Halo absolutely declined for a number of factors.
The original fans of H1-3 are no longer teens and college-age kids with plenty of gaming time. They're adults with mortgages, commutes, kids, etc in most cases. Halo 3 was followed by the immense hit and growth of MW as the new 'event' game.
That's where Microsoft screwed up the most IMHO. Letting Bungie go, mishandling the IP from a franchise standpoint. Although I believe completely that it would have resulted in mostly worse games, adding a studio or two to the franchise and annualizing it was their only chance to keep up with the COD juggernaut. Putting many years between mainline Halo games simply let them be forgotten about and the hype faded away. Even worse when you had Halo 4 in there to kill momentum.

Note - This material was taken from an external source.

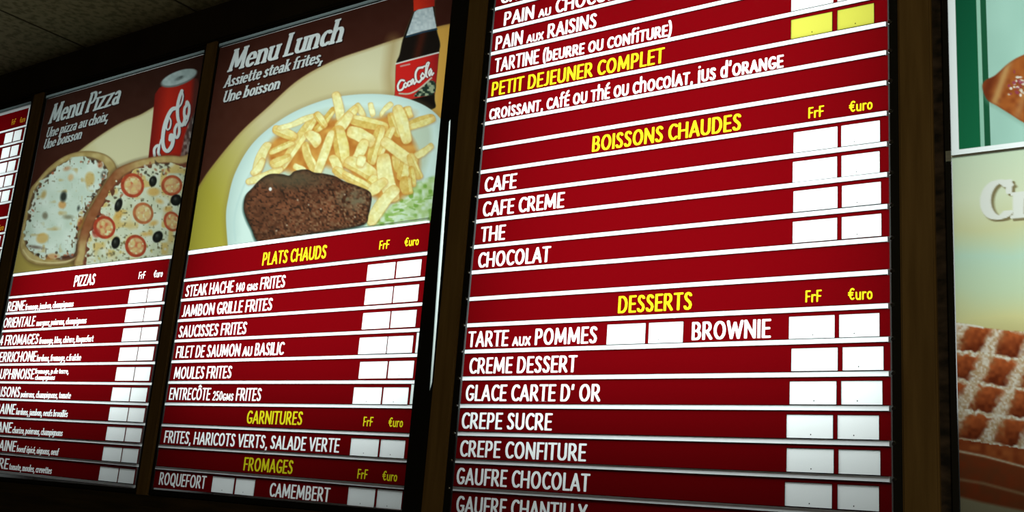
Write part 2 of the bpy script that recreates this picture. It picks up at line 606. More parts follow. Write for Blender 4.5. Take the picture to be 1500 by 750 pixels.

I think Sony is going to experience the same thing with Gran Turismo due to that similar but different mishandling. They go through massive gaps in releasing GT games, then strangely followed GT5 with GT6 too quickly, and on an outgoing platform when all of the massive hype/coverage/brainspace was focused on the PS4/X1 launches in holiday 2013. GT6 should have been delayed slightly and reworked as a PS4 game exclusive or cross-gen. As a holiday 2014 release it would have been a well timed pass-the-baton release. Nearly 2017 and no Turismo on PS4, and well, is a 17-year-old heavy gamer even going to know what Gran Turismo is in 2017-2018? 5 came out in 2010, so they would have been 9 or 10 years old at that time, and GT6 was barely marketed and I never actually saw it in stores (Walmart/Target/etc, you still to this day see the GT5 special edition or whatever at value price, but GT6 is a no show entirely).
Going too far without entries, especially quality entries, can damage franchises. Adults get onto other things, kids don't have any attachment or exposure to things that come back after eons, and well-timed releases take over (COD, Battlefield, even GTA is much MUCH better managed than Halo or Turismo's IPs).